18. It is true that as per the report of the Bailiff dated 19-4-1996 the property was delivered to the respondents on 17-4-1996. In view of the serious dispute raised by the appellants about the alleged dispossession and as there is no sufficient material before this Court to reach any conclusion as to the correctness or otherwise of either the delivery on 17-4-1996 or as to the continued possession of the property by the appellants, we do not propose to give any finding on this aspect. It will be proper to leave this for the learned District Judge to make an enquiry and give a finding as to the actual date of delivery of possession and actual extents of property, if delivered.
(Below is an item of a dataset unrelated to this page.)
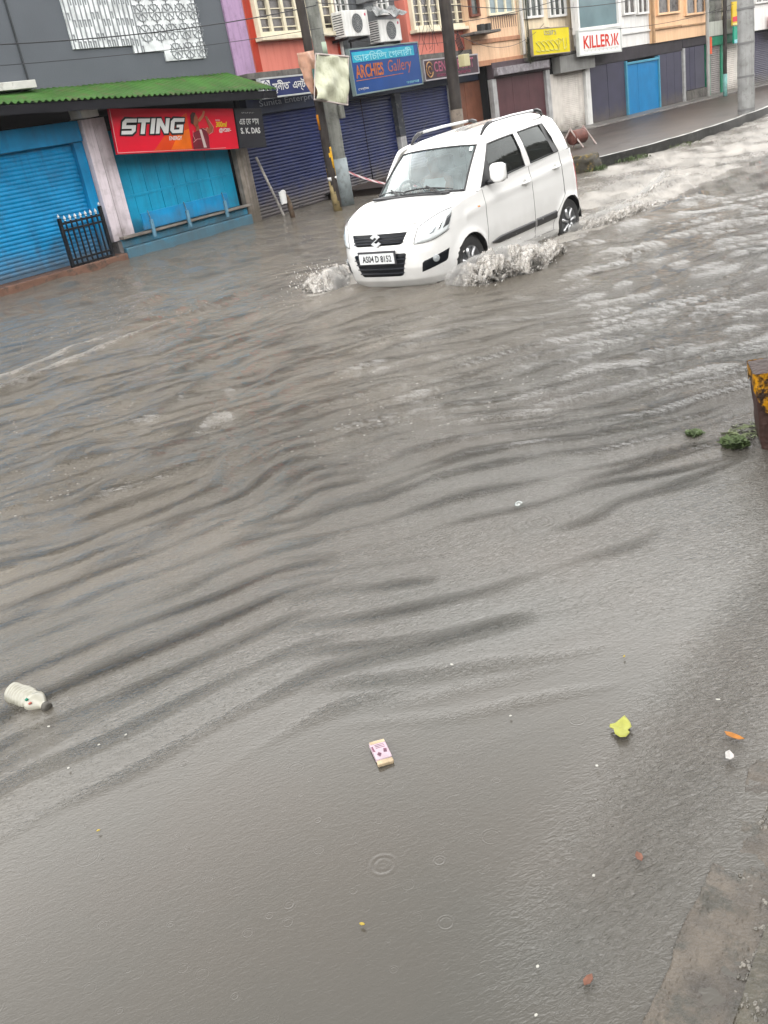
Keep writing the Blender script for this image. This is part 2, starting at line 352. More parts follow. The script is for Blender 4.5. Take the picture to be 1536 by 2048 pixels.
# tiny bubbles where rain hits
vb = nn('ShaderNodeTexVoronoi'); vb.inputs['Scale'].default_value = 19; L.new(pos, vb.inputs['Vector'])
sepc = nn('ShaderNodeSeparateColor'); L.new(vb.outputs['Color'], sepc.inputs[0])
bub = math_('MULTIPLY', maprange(vb.outputs['Distance'], .16, .24, 1, 0), math_('GREATER_THAN', sepc.outputs[0], .62))
cd_ = nn('ShaderNodeVectorMath', operation='LENGTH'); L.new(pos, cd_.inputs[0])
far = math_('MULTIPLY', maprange(noise_(.45, 3), .40, .6, 0, 1), maprange(cd_.outputs['Value'], 3.6, 5.5, 0, 1))
fall = math_('MAXIMUM', fmask, math_('MULTIPLY', math_('MULTIPLY', bub, far), .36))
# paler mud painted over the carriageway to offset dark building reflections there
spx = nn('ShaderNodeSeparateXYZ'); L.new(pos, spx.inputs[0])
mud_lift = math_('MULTIPLY', maprange(spx.outputs[1], 1.8, 4.8, 0, 1, True), maprange(noise_(.7, 4, .6, R(20), (1, 2, 1)), .3, .6, .45, 1))
lifted_mud = nn('ShaderNodeMix', data_type='RGBA'); lifted_mud.inputs[7].default_value = (.118, .102, .080, 1); L.new(mud_lift, lifted_mud.inputs[0]); L.new(mud.outputs[2], lifted_mud.inputs[6])
fo = nn('ShaderNodeMix', data_type='RGBA'); fo.inputs[7].default_value = (.40, .375, .34, 1); L.new(fall, fo.inputs[0]); L.new(lifted_mud.outputs[2], fo.inputs[6])
L.new(fo.outputs[2], B.inputs['Base Color']); L.new(maprange(fall, 0, 1, .07, .7), B.inputs['Roughness']); B.inputs['IOR'].default_value = 1.50
# heights: wrinkles, rain rings, fine shimmer
w1 = noise_(24, 3, .55, R(28), (1, 2.8, 1), 1.6); w2 = noise_(40, 2, .55, R(50), (1, 2.0, 1), 1.0)
wr = math_('MULTIPLY', math_('ADD', w1, w2), math_('ADD', math_('MULTIPLY', chop_a, .060), .00045))
def rings(scale, k, thr, off):
    mp = nn('ShaderNodeMapping'); mp.inputs['Location'].default_value = off; L.new(pos, mp.inputs[0])
    flat = nn('ShaderNodeVectorMath', operation='MULTIPLY'); flat.inputs[1].default_value = (1, 1, 0); L.new(mp.outputs[0], flat.inputs[0])
    v = nn('ShaderNodeTexVoronoi'); v.voronoi_dimensions = '2D'; v.inputs['Scale'].default_value = scale; v.inputs['Randomness'].default_value = .9; L.new(flat.outputs[0], v.inputs['Vector'])
    sc_ = nn('ShaderNodeSeparateColor'); L.new(v.outputs['Color'], sc_.inputs[0])
    on = math_('GREATER_THAN', sc_.outputs[0], thr)
    rad = math_('ADD', math_('MULTIPLY', sc_.outputs[1], .20), .05)          # each ring at its own age
    dd = math_('SUBTRACT', v.outputs['Distance'], rad)
    env = math_('POWER', 2.718, math_('MULTIPLY', math_('MULTIPLY', dd, dd), -700.0))
    s = math_('SINE', math_('MULTIPLY', dd, k))
    return math_('MULTIPLY', math_('MULTIPLY', s, env), math_('MULTIPLY', on, math_('SUBTRACT', 1.1, math_('MULTIPLY', sc_.outputs[1], .7))))
rg = math_('ADD', math_('MULTIPLY', rings(7, 90, .72, (0, 0, 0)), .00035), math_('MULTIPLY', rings(13, 70, .6, (3.3, 1.7, 0)), .00025))
def ring_at(c, r0, k, w, amp):
    sb = nn('ShaderNodeVectorMath', operation='SUBTRACT'); sb.inputs[1].default_value = c; L.new(pos, sb.inputs[0])
    fl = nn('ShaderNodeVectorMath', operation='MULTIPLY'); fl.inputs[1].default_value = (1, 1, 0); L.new(sb.outputs[0], fl.inputs[0])
    ln = nn('ShaderNodeVectorMath', operation='LENGTH'); L.new(fl.outputs[0], ln.inputs[0]); dd = math_('SUBTRACT', ln.outputs['Value'], r0)
    return math_('MULTIPLY', math_('MULTIPLY', math_('SINE', math_('MULTIPLY', dd, k)), math_('POWER', 2.718, math_('MULTIPLY', math_('MULTIPLY', dd, dd), -w))), amp)
for c_, r0_, k_, w_2, a_ in (((3.36, 1.82, 0), .045, 230, 900, .0014), ((3.36, 1.82, 0), .15, 150, 1800, .0011), ((4.1, 2.33, 0), .055, 170, 1400, .0019), ((1.33, 1.30, 0), .03, 300, 5000, .0004), ((3.0, 3.3, 0), .06, 170, 2500, .0009)):
    rg = math_('ADD', rg, ring_at(c_, r0_, k_, w_2, a_))
fine = math_('MULTIPLY', noise_(95, 3, .6), math_('ADD', math_('MULTIPLY', chop_a, .0006), .00002))
rg = math_('MULTIPLY', rg, maprange(noise_(9, 2, .5), .38, .62, .15, 1.3))
hh = math_('ADD', math_('ADD', wr, rg), math_('ADD', fine, math_('MULTIPLY', fall, .012)))
bp = nn('ShaderNodeBump'); bp.inputs['Strength'].default_value = 1.0; bp.inputs['Distance'].default_value = 1.0
L.new(hh, bp.inputs['Height']); L.new(bp.outputs[0], B.inputs['Normal'])
me.materials.append(wm); water = bpy.data.objects.new('flood_water', me); C.objects.link(water); tag(water, kind='structure')

mb = MB(); mb.box(-150, 150, -150, 150, -.6, -.3)
tag(mb.build('road', mat('asphalt', (.05, .05, .05), .8, bump=.4)), kind='structure')

# near kerb and pavement, just awash at the lower right
def nz_(x, y, f, k=0): return mnoise.noise(Vector((x * f, y * f, k)))
def kerbf(u, v):
    x = -2 + 12 * u; y = .545 - .17 * v + (.012 * nz_(x, .5, 9) + .006 * nz_(x, .5, 30)) * (1 - v)
    z = -.0100 + .013 * nz_(x, y, 6) + .007 * nz_(x, y, 17, 2) + .004 * nz_(x, y, 45, 5) + .009 * math.exp(-((x - 1.55) / .18) ** 2) + .008 * math.exp(-((x - 1.25) / .16) ** 2) - .05 * min(1, max(0, (x - 2.15) / .5))
    return (x, y, z if v > .004 else -.15)
def pavf(u, v):
    x = -2 + 12 * u; y = .376 - 2.3 * v
    z = -.003 + .009 * nz_(x, y, 5, 7) + .004 * nz_(x, y, 21, 3) - .05 * min(1, max(0, (x - 2.5) / .5))
    return (x, y, z)
tag(MB().grid(kerbf, 1400, 22).build('near_kerb', mat('wet_tan_concrete', (.060, .049, .037), .28, .55, 7, dirt=(.028, .027, .020), mott=.85, ms=9, bump=.8, bs=90), smooth=True), kind='structure')
tag(MB().grid(pavf, 700, 100).build('near_pavement', mat('wet_olive_concrete', (.045, .040, .027), .30, .45, 8, dirt=(.085, .072, .055), mott=.7, ms=20, bump=.8, bs=80), smooth=True), kind='structure')
mb = MB(); rp0 = random.Random(4)
for k in range(5200):
    x = rp0.uniform(1.0, 2.5); y = .47 - abs(rp0.gauss(0, .22)); r_ = rp0.choice((.002, .003, .003, .004, .005, .007)); 
    if nz_(x, y, 6, 12) < -.12 - (.3 if y < .3 else 0) + (.25 if y > .4 else 0): continue
    n6 = 7; a0 = rp0.random() * 6; ring_ = lambda q, zz: [(x + r_ * q * math.cos(a0 + w * 6.283 / n6) * (1 + .2 * math.sin(w * 2 + k)), y + r_ * q * math.sin(a0 + w * 6.283 / n6), zz) for w in range(n6)]
    zb = -.010; vs_ = ring_(1, zb) + ring_(.8, zb + .004 + r_ * .15) + ring_(.4, zb + .005 + r_ * .28)
    mb._add(vs_, [(w, (w + 1) % n6, n6 + (w + 1) % n6, n6 + w) for w in range(n6)] + [(n6 + w, n6 + (w + 1) % n6, 2 * n6 + (w + 1) % n6, 2 * n6 + w) for w in range(n6)] + [tuple(range(2 * n6, 3 * n6))])
tag(mb.build('pebbles', mat('wet_pebbles', (.10, .092, .078), .25, .5, 60, mott=.6, ms=50, dirt=(.05, .05, .04)), smooth=True), kind='stuff')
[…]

But, it must be noted that the question of limitation would not be relevant in view of the finding given supra regarding maintainability of the application.
19. In view of the above finding, we do not think it necessary to go into the decision in Balwant Narayan Bhagde v. M.D, Bhagwat and others, , cited by the learned Counsel for the appellants.
20. In view of the foregoing discussion and the findings given, all the above appeals are liable to be dismissed. They are accordingly dismissed. In the circumstances, no order as to costs.